Anyone who does the household weekly shopping can tell you that prices are not stable. Yet Schumpeter, one of the greatest economists of the 20th century, who argued against basing theory on equilibrium, and who had a great deal to say about big, powerful companies, is not even mentioned in economics degree programmes in Ireland. Worse, his ideas do not merit mention.
The dominant ideology in economics holds that, for all the above reasons, markets are best, and that decisions should be left up to market forces. We have seen the consequences of this for the financial sector, but this is being ignored. Facts are not permitted to interfere with theory.
So, what sort of Europe should the government be arguing for? Well, for a start, let’s hope that it is not one informed by economists.
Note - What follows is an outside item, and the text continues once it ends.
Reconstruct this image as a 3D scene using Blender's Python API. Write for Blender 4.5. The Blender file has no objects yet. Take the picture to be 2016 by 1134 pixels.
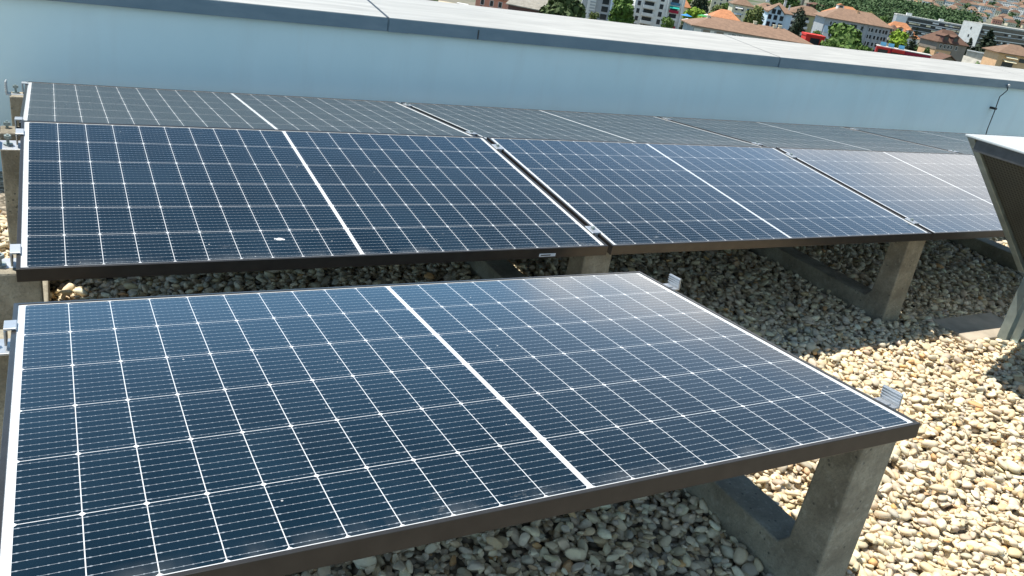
import bpy, math, random
import numpy as np
from mathutils import Vector, Matrix

random.seed(7); rng = np.random.default_rng(7)
SC = bpy.context.scene
COL = SC.collection
R_ = math.radians

# ------------------------------------------------------------------ camera
F_PX = 1601.3                       # focal length in pixels of the 2016 px wide photograph
CAM = np.array([0.1099, -0.8774, 0.8339])
RC = np.array([[0.8771368541, -0.4539404360, 0.1567450786],     # image right
               [-0.0568656658, -0.4222669877, -0.9046860710],   # image down
               [0.4768618617, 0.7846200811, -0.3961995623]])    # view direction
cam_d = bpy.data.cameras.new("camera")
cam = bpy.data.objects.new("camera", cam_d); COL.objects.link(cam)
cam_d.sensor_width = 36.0; cam_d.lens = F_PX / 2016 * 36.0
cam_d.clip_start = 0.05; cam_d.clip_end = 20000
M = Matrix(((RC[0][0], -RC[1][0], -RC[2][0], CAM[0]),
            (RC[0][1], -RC[1][1], -RC[2][1], CAM[1]),
            (RC[0][2], -RC[1][2], -RC[2][2], CAM[2]), (0, 0, 0, 1)))
cam.matrix_world = M
SC.camera = cam

# ------------------------------------------------------------------ world, sun, exposure
SUN_AZ = R_(-44.0); SUN_EL = R_(67.0)       # azimuth from +y towards +x
world = bpy.data.worlds.new("World"); SC.world = world; world.use_nodes = True
wn = world.node_tree; bg = wn.nodes['Background']
sky = wn.nodes.new("ShaderNodeTexSky"); sky.sky_type = 'NISHITA'; sky.sun_disc = False
sky.sun_elevation = SUN_EL; sky.sun_rotation = SUN_AZ % (2 * math.pi)
sky.altitude = 600; sky.air_density = 1.0; sky.dust_density = 0.6; sky.ozone_density = 2.0
SKY_STRENGTH = 0.12
bg.inputs[1].default_value = SKY_STRENGTH

sun_d = bpy.data.lights.new("sun", 'SUN'); sun_d.energy = 5.0; sun_d.angle = R_(0.5)
sun_d.color = (1.0, 0.95, 0.86)
sun = bpy.data.objects.new("sun", sun_d); COL.objects.link(sun)
sv = Vector((math.sin(SUN_AZ) * math.cos(SUN_EL), math.cos(SUN_AZ) * math.cos(SUN_EL), math.sin(SUN_EL)))
sun.rotation_euler = sv.to_track_quat('Z', 'Y').to_euler()
sun.location = (0, 0, 30)
SC.view_settings.view_transform = 'Standard'; SC.view_settings.look = 'None'
SC.view_settings.exposure = 0.52; SC.view_settings.gamma = 1.0
SC.cycles.max_bounces = 6; SC.cycles.diffuse_bounces = 3; SC.cycles.glossy_bounces = 3
SC.cycles.use_denoising = True


# ------------------------------------------------------------------ node helpers
class S:
    """a socket with arithmetic, for writing node maths as expressions"""
    def __init__(s, nt, sock): s.nt = nt; s.k = sock
    def _m(s, op, *a):
        n = s.nt.nodes.new("ShaderNodeMath"); n.operation = op
        for i, x in enumerate((s,) + a):
            if isinstance(x, S): s.nt.links.new(x.k, n.inputs[i])
            else: n.inputs[i].default_value = x
        return S(s.nt, n.outputs[0])
    def __add__(s, o): return s._m('ADD', o)
    def __sub__(s, o): return s._m('SUBTRACT', o)
    def __mul__(s, o): return s._m('MULTIPLY', o)
    def __truediv__(s, o): return s._m('DIVIDE', o)
    def lt(s, o): return s._m('LESS_THAN', o)
    def gt(s, o): return s._m('GREATER_THAN', o)
    def abs(s): return s._m('ABSOLUTE')
    def fract(s): return s._m('FRACT')
    def floor(s): return s._m('FLOOR')
    def min(s, o): return s._m('MINIMUM', o)
    def max(s, o): return s._m('MAXIMUM', o)
    def inv(s):
        n = s.nt.nodes.new("ShaderNodeMath"); n.operation = 'SUBTRACT'
        n.inputs[0].default_value = 1.0; s.nt.links.new(s.k, n.inputs[1]); return S(s.nt, n.outputs[0])


def ramp(nt, fac, a, b, ca=0.0, cb=1.0):
    n = nt.nodes.new("ShaderNodeMapRange"); n.inputs[1].default_value = a; n.inputs[2].default_value = b
    n.inputs[3].default_value = ca; n.inputs[4].default_value = cb
    nt.links.new(fac.k, n.inputs[0]); return S(nt, n.outputs[0])


def mixc(nt, fac, a, b):
    n = nt.nodes.new("ShaderNodeMix"); n.data_type = 'RGBA'
    for i, x in ((0, fac), (6, a), (7, b)):
        if isinstance(x, S): nt.links.new(x.k, n.inputs[i])
        elif i == 0: n.inputs[0].default_value = x
        else: n.inputs[i].default_value = (*x, 1.0)
    return S(nt, n.outputs[2])


def noise(nt, vec, scale, detail=4.0, rough=0.55, dist=0.0):
    n = nt.nodes.new("ShaderNodeTexNoise"); n.inputs['Scale'].default_value = scale
    n.inputs['Detail'].default_value = detail; n.inputs['Roughness'].default_value = rough
    n.inputs['Distortion'].default_value = dist
    if vec is not None: nt.links.new(vec.k, n.inputs['Vector'])
    return S(nt, n.outputs['Fac'])


def coords(nt, kind='Object'):
    n = nt.nodes.new("ShaderNodeTexCoord"); return S(nt, n.outputs[kind])


def vscale(nt, vec, sx, sy, sz):
    n = nt.nodes.new("ShaderNodeMapping"); n.inputs['Scale'].default_value = (sx, sy, sz)
    nt.links.new(vec.k, n.inputs['Vector']); return S(nt, n.outputs[0])


def bump(nt, h, strength, dist):
    n = nt.nodes.new("ShaderNodeBump"); n.inputs['Strength'].default_value = strength
    n.inputs['Distance'].default_value = dist; nt.links.new(h.k, n.inputs['Height']); return S(nt, n.outputs[0])


def new_mat(name):
    m = bpy.data.materials.new(name); m.use_nodes = True
    nt = m.node_tree; return m, nt, nt.nodes['Principled BSDF']


def put(nt, bs, key, v):
    if isinstance(v, S): nt.links.new(v.k, bs.inputs[key])
    elif isinstance(v, tuple): bs.inputs[key].default_value = (*v, 1.0) if len(v) == 3 else v
    else: bs.inputs[key].default_value = v


def simple(name, col, rough=0.7, metal=0.0, var=0.12, scale=6.0, bmp=0.0, bdist=0.01, spec=None):
    m, nt, bs = new_mat(name)
    c = coords(nt); n = noise(nt, c, scale)
    a = tuple(max(0, x * (1 - var)) for x in col); b = tuple(min(1, x * (1 + var)) for x in col)
    put(nt, bs, 'Base Color', mixc(nt, ramp(nt, n, .3, .7), a, b))
    put(nt, bs, 'Roughness', rough); put(nt, bs, 'Metallic', metal)
    if spec is not None: put(nt, bs, 'Specular IOR Level', spec)
    if bmp: put(nt, bs, 'Normal', bump(nt, n, bmp, bdist))
    return m


# a bank of cloud low in the sky to the right: part of the world, seen in the glass
wc = coords(wn, 'Generated')
wsep = wn.nodes.new("ShaderNodeSeparateXYZ"); wn.links.new(wc.k, wsep.inputs[0])
wx_, wy_, wz_ = (S(wn, wsep.outputs[i]) for i in range(3))
el = wz_._m('ARCSINE') * 57.2958
az = wx_._m('ARCTAN2', wy_) * 57.2958
cn = noise(wn, vscale(wn, wc, 1, 1, 2.2), 5.0, 6, .6)
ctop = ramp(wn, az, 24, 32, 7.5, 15.0) + ramp(wn, az, 31, 55, 0, 3.0) + (cn - .5) * 9.0
mask = ramp(wn, ctop - el, -1.2, 3.0) * ramp(wn, el, -2, 2)
mask = mask * ramp(wn, az.abs(), 115, 80)
tint = wn.nodes.new("ShaderNodeMix"); tint.data_type = 'RGBA'; tint.blend_type = 'MULTIPLY'; tint.inputs[0].default_value = 1.0
wn.links.new(sky.outputs[0], tint.inputs[6]); tint.inputs[7].default_value = (.78, .98, .99, 1)
skys = wn.nodes.new("ShaderNodeMix"); skys.data_type = 'RGBA'
CLOUD = 1.0 / SKY_STRENGTH
# haze: the sky brightens towards the horizon
front = ramp(wn, wy_, -.2, .25)
hz_f = ramp(wn, el, 25.5, 12.5, .60, 2.15).max(ramp(wn, el, 42, 60, .60, 1.0))
hz_f = front * (hz_f - 1.0) + 1.0
hmul = wn.nodes.new("ShaderNodeVectorMath"); hmul.operation = 'SCALE'
wn.links.new(tint.outputs[2], hmul.inputs[0]); wn.links.new(hz_f.k, hmul.inputs['Scale'])
wn.links.new((mask * 0.85).k, skys.inputs[0]); wn.links.new(hmul.outputs[0], skys.inputs[6])
spot = ramp(wn, ((az - 38.0) * (az - 38.0) * .35 + (el - 12.5) * (el - 12.5) * 1.0), 38, 0, 0, 1)      # the brightest cloud head
cb = (spot * 1.25 + (cn - .5) * 1.2 + 1.15) * CLOUD
cc_ = wn.nodes.new("ShaderNodeCombineColor")
for i_, f_ in enumerate((1.0, .935, .865)): wn.links.new((cb * f_).k, cc_.inputs[i_])
wn.links.new(cc_.outputs[0], skys.inputs[7])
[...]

At the very least, let’s hope that the economists advising government are not imbued with the conviction that their ideologically-based theories provide them with a way of knowing the objective truth.
I will take just one example, the issue of privatisation of state-owned companies. State-owned companies must be privatised supposedly because the state should not be actively involved in the economy. Strangely, economic theory provides a justification for state ownership. This is the case of “natural monopoly” where, given the size of the country and its population, there is only room for one factory, electricity network, water distribution system, etc. But the extremists – as in religions, the extremists often wield power in economics – emphasise the value of individual people interacting in state-free markets. These extremists must be resisted because rather than ideological purity, social and political reality should determine policy.
There should be heterodox, and not just orthodox, economics departments in our universities; our media should give airtime to people trained in different traditions in economics; the government should take advice from economists with varieties of views. More broadly, the economics that I would like to see prevailing in Europe, shaping the societies that are its members, and the relations between them, is a more pluralist economics, consistent with more pluralist societies.